Lies, Damn Lies, and Statistics

The efficacy of the Millennium Development Goals, or MDGs, was a point of discussion for this week’s ICT4D course.  The case was made that the impetus for the MDGs was an end in and of itself for the simple fact that, regardless of the final status of the goals, the process of measuring progress (and in some cases, the lack thereof) created resources, networks, and for the first time coalesced a wealth of statistical information that the world simply lacked prior to the launch of the MDGs.

While this is a rewarding byproduct of the MDGs, a recent article I came across in Foreign Policy raised doubts to even this saving grace.  The article “We Have No Idea if Africa Is Rising” by Morten Jerven shifted the debate from whether or not Africa is in fact economically rising to simply questioning the validity of the supposed statistics on which we base our analyses.

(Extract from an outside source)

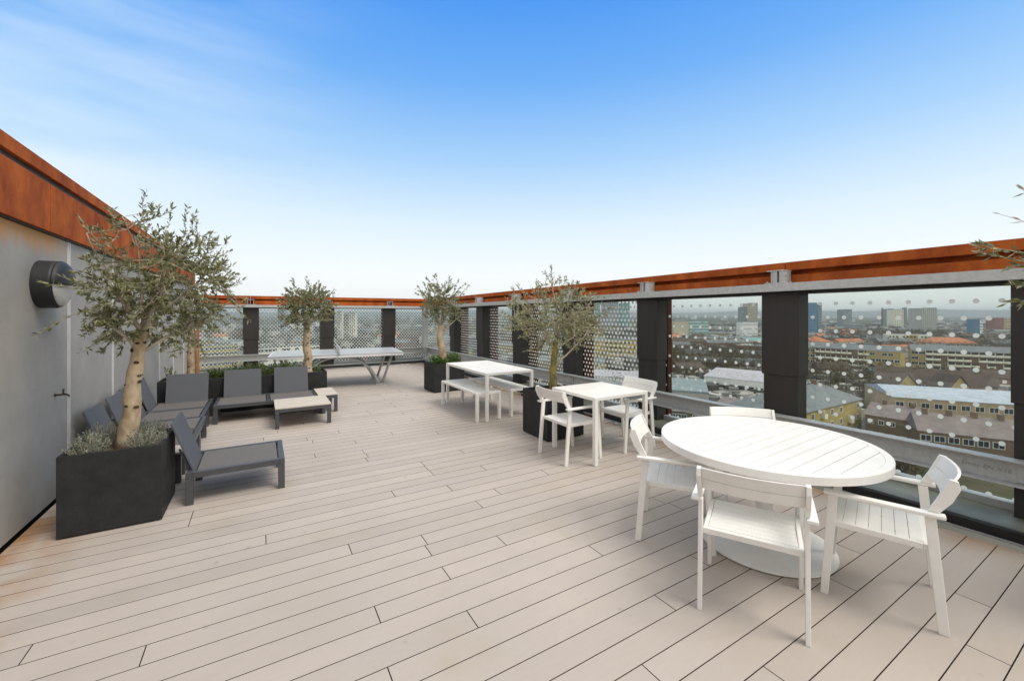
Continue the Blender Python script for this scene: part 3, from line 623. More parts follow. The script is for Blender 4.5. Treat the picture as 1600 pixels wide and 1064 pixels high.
# ------------------------------------------------------------------ lounge modules
def lounge(label, loc, rz, W=.345, backs=(0,)):
    t = thing('lounge_seat', label, 'lounge seat', loc, rz, 'low slate grey lounge seats')
    D, H = .375, .28
    mb = MB(); h0 = H - .052
    mb.box(-W, W, -D, -D + .045, h0, H); mb.box(-W, W, D - .045, D, h0, H); mb.box(-W, -W + .045, -D + .0455, D - .0455, h0, H); mb.box(W - .045, W, -D + .0455, D - .0455, h0, H)
    mb.build('seat_frame', M['frame'], t, bevel=.003)
    nb = len(backs)
    for k, bx in enumerate(backs):
        hw = (W - .047) if nb == 1 else W / nb - .026
        MB().box(bx - hw, bx + hw, -D + .075, D - .060, H - .012, H - .004).build('seat', M['mesh'], t, bevel=.002)
    if nb > 1: MB().box(-.022, .022, -D + .0455, D - .0455, h0, H - .0005).build('crossbar', M['frame'], t, bevel=.003)
    for sx in (-1, 1):
        for sy in (-1, 1):
            x = sx * (W - .0275); y = sy * (D - .0275); MB().box(x - .0275, x + .0275, y - .0275, y + .0275, 0, h0 - .001).build('leg', M['frame'], t, bevel=.003)
    y0, y1 = -D + .045, -D - .115; z1 = .70
    for bx in backs: MB().prism([(y0, H - .03), (y0 + .018, H - .03), (y1 + .018, z1), (y1, z1)], bx - .265, bx + .265).build('backrest', M['panel'], t, bevel=.004)
    for x in [bx + q for bx in backs for q in (-.2, .2)]: mb = MB(); mb.box(x - .012, x + .012, -D + .005, -D + .05, H - .045, H + .02); mb.prism([(-D + .02, H - .04), (-D + .035, H - .04), (-D - .05, H + .18), (-D - .065, H + .18)], x - .01, x + .01); mb.build('hinge_bracket', M['frame'], t)
    return t
lone = lounge('single slate lounge seat standing apart beside the cube planter', (-.182, 4.855, 0), R(-90))
for (x, y, lab) in [(-1.0, 5.87, 'slate lounge seat nearest the cube planter in the row along the wall'), (-1.0, 6.57, 'second slate lounge seat along the wall, partly behind the olive trunk'), (-1.035, 7.245, 'third slate lounge seat along the wall, next to the corner')]:
    dup(lone, (x, y, 0), R(-90), lab)
cnr = dup(lone, (-1.035, 7.945, 0), R(-90), 'corner slate lounge seat with backrests on two sides')
bk = MB().prism([(0, .25), (.018, .25), (.158, .70), (.14, .70)], -.265, .265).build('backrest', M['panel'], cnr, bevel=.004)
bk.rotation_euler = (0, 0, R(90)); bk.location = (-.20 - .02, .045, 0)   # second back on the planter side
bk.matrix_local = Matrix.Translation((-.225, .045, 0)) @ Matrix.Rotation(R(90), 4, 'Z')
lounge('double slate lounge seat with two backrests in front of the long planter', (.098, 7.965, 0), R(180), .708, (-.36, .36))

def low_table(label, x0, x1, y0, y1, rz=0):
    t = thing('low_table', label, 'low table', ((x0 + x1) / 2, (y0 + y1) / 2, 0), rz, 'low tables with pale wooden tops'); a, b = (x1 - x0) / 2, (y1 - y0) / 2
    mb = MB(); n = max(2, round(2 * b / .15)); w_ = 2 * b / n
    for i in range(n): mb.tone(i / n); mb.box(-a, a, -b + i * w_ + .0012, -b + (i + 1) * w_ - .0012, .282, .30)
    mb.build('tabletop', M['wood'], t, bevel=.002)
    MB().box(-a, a, -b, -b + .03, .232, .2815).box(-a, a, b - .03, b, .232, .2815).box(-a, -a + .03, -b + .031, b - .031, .232, .2815).box(a - .03, a, -b + .031, b - .031, .232, .2815).build('table_frame', M['frame'], t, bevel=.002)
    for sx in (-1, 1):
        for sy in (-1, 1):
            x, y = sx * (a - .026), sy * (b - .026); MB().box(x - .026, x + .026, y - .026, y + .026, 0, .231).build('leg', M['frame'], t, bevel=.003)
low_table('larger low table with pale wooden top in front of the lounge corner', .17, .91, 6.83, 7.56)
low_table('small square low table with pale wooden top at the seat row end', .81, 1.11, 7.58, 8.29)
low_table('small low table half hidden behind the cube planter', -1.28, -.67, 5.16, 5.46)

# ------------------------------------------------------------------ ping-pong table
def pingpong():
    t = thing('ping_pong_table', 'grey outdoor ping-pong table with arched tubular legs at the far end', 'ping-pong table', (1.545, 10.50, 0), R(-5.7))
    a, b = 1.37, .7625
    MB().box(-a, -.004, -b, b, .738, .760).box(.004, a, -b, b, .738, .760).build('tabletop', M['ppblue'], t, bevel=.002)
    mb = MB(); e = .006; z0, z1 = .7602, .7612
    for s in (-1, 1):
        mb.box(-a + e, a - e, s * (b - .016) - .010, s * (b - .016) + .010, z0, z1); mb.box(s * (a - .016) - .010, s * (a - .016) + .010, -b + .03, b - .03, z0, z1)
    mb.build('court_lines', M['white'], t)
    MB().box(-a, a, -b, -b + .012, .690, .737).box(-a, a, b - .012, b, .690, .737).box(-a, -a + .012, -b + .013, b - .013, .690, .737).box(a - .012, a, -b + .013, b - .013, .690, .737).build('rim', M['net'], t, bevel=.002)
    MB().box(-.004, .004, -b - .08, b + .08, .765, .905).build('net', M['net'], t, bevel=.002)
    MB().box(-.015, .015, -b + .02, b - .02, .70, .736).build('crossbar', M['galv'], t)
    for sy in (-1, 1):
        for sx in (-1, 1):
            y = sy * .46; foot = .86 * sx
            pts = [(foot, y, .03), (foot - .10 * sx, y, .24), (foot - .26 * sx, y, .46), (foot - .50 * sx, y, .62), (foot - .74 * sx, y, .675), (.01 * sx, y, .685)]
            sm_ = []
            for i in range(len(pts) - 1):
                for k in range(4): sm_.append(Vector(pts[i]).lerp(Vector(pts[i + 1]), k / 4))
            sm_.append(Vector(pts[-1])); q = list(sm_)
            for _ in range(4): q = [q[0]] + [(q[i - 1] + q[i] * 2 + q[i + 1]) / 4 for i in range(1, len(q) - 1)] + [q[-1]]
            MB().tube(q, .032, 12).build('arched_leg', M['galv'], t, smooth=True)
            MB().tube([(foot + .075 * sx, y, .03), (foot + .30 * sx, y, .70)], .030, 12).build('straight_leg', M['galv'], t, smooth=True)
            MB().box(foot - .07, foot + .13, y - .05, y + .05, 0, .03).build('foot', M['galv'], t, bevel=.004) if sx > 0 else MB().box(foot - .13, foot + .07, y - .05, y + .05, 0, .03).build('foot', M['galv'], t, bevel=.004)
pingpong()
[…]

As the article begins, Jerven asserts the following :

Some commentators argue that African economies are destined to remain trapped in the bottom billion unless some sort of fundamental change occurs. Others beg to differ, speaking of a continent that’s showing every indication of rapid progress. Yet, despite their wildly different interpretations, what’s striking is that both camps base their arguments on the same set of numbers.

The crux of Jerven’s argument seems to rely on the recent phenomena of “GDP revisions” in African countries. As he cites:

In November 2010, the statistics office of the government in Ghana announced that it was revising its GDP estimates upwards by over 60 percent, suggesting that previous estimates had left out economic activities worth about $13 billion. After the revision a range of new activities were accounted for, and as a result Ghana was suddenly upgraded from a low-income country to a (lower) middle-income country. In the fall of 2011 Nigeria also announced an upward revision of its GDP. This revision isn’t complete yet, but once it is it’s likely to cause a similarly large jump in growth figures. Several observers have raised the possibility that such a revision could actually double Nigeria’s GDP — which, given the size of Nigeria’s economy, would bump up the size of Sub-Saharan Africa’s economy by more than 15 percent. Just to give some perspective: The value of the increase would be roughly equivalent to 40 Malawi­sized economies.

According to Jensen, the agencies that oversee much of the statistical evidence the International Development field basses its assessments on, such as the World Bank, have began to question many previously held beliefs about African trends and, most worrying, have replaced their projects with clouds of confusion and doubt.  To say the least, the World Bank’s chief economist for Africa has referred to this recent perceptual shift as “Africa’s Statistical Tragedy.”

Jerven also contends that this is nothing new for Africa.  As a scholar who has written books that take an in-depth look into the methods used by governments and organizations to collect data in Africa, Jerven has found a common thread of diminishing statistical quality since independence for the African nations.  As he writes:

Upon achieving statehood, African states moved to expand their statistical capacity. They performed population censuses, business surveys, and agricultural censuses. But their ability to do this was hit hard by the economic crisis of the 1970s. The administrations faced large external imbalances, high rates of inflation and general shortage of funds which weakened government bureaucracies around the region, leaving many of them unable to measure their economies. Moreover, the statistical offices fell into further neglect during liberal policy reform that followed the economic crisis in the 1980s and 1990s (the period of “structural adjustment”).

On the subject of ICT4D, these revisions and “new methods are capturing a whole range of fresh numbers, such as data from telecommunications (mobile phones) and the service sector.”  What’s more:

[A] great part of the recent growth derives from appropriately recorded growth in external trade, but exactly how this growth relates to the domestic economy, and to economic development more generally (including poverty reduction), remains pure speculation.

Some scholars have suggested looking at alternative measures. We could, for example, compile new estimates based on the ownership of goods such as television sets, fridges, and automobiles — which imply that African economies have been growing three times faster than the official figures.

In short, we simply don’t know how Africa is doing.  Really, the whole article is well worth the read for those in International Development and should give pause to how much weight we attribute to the next statistical report out of Africa.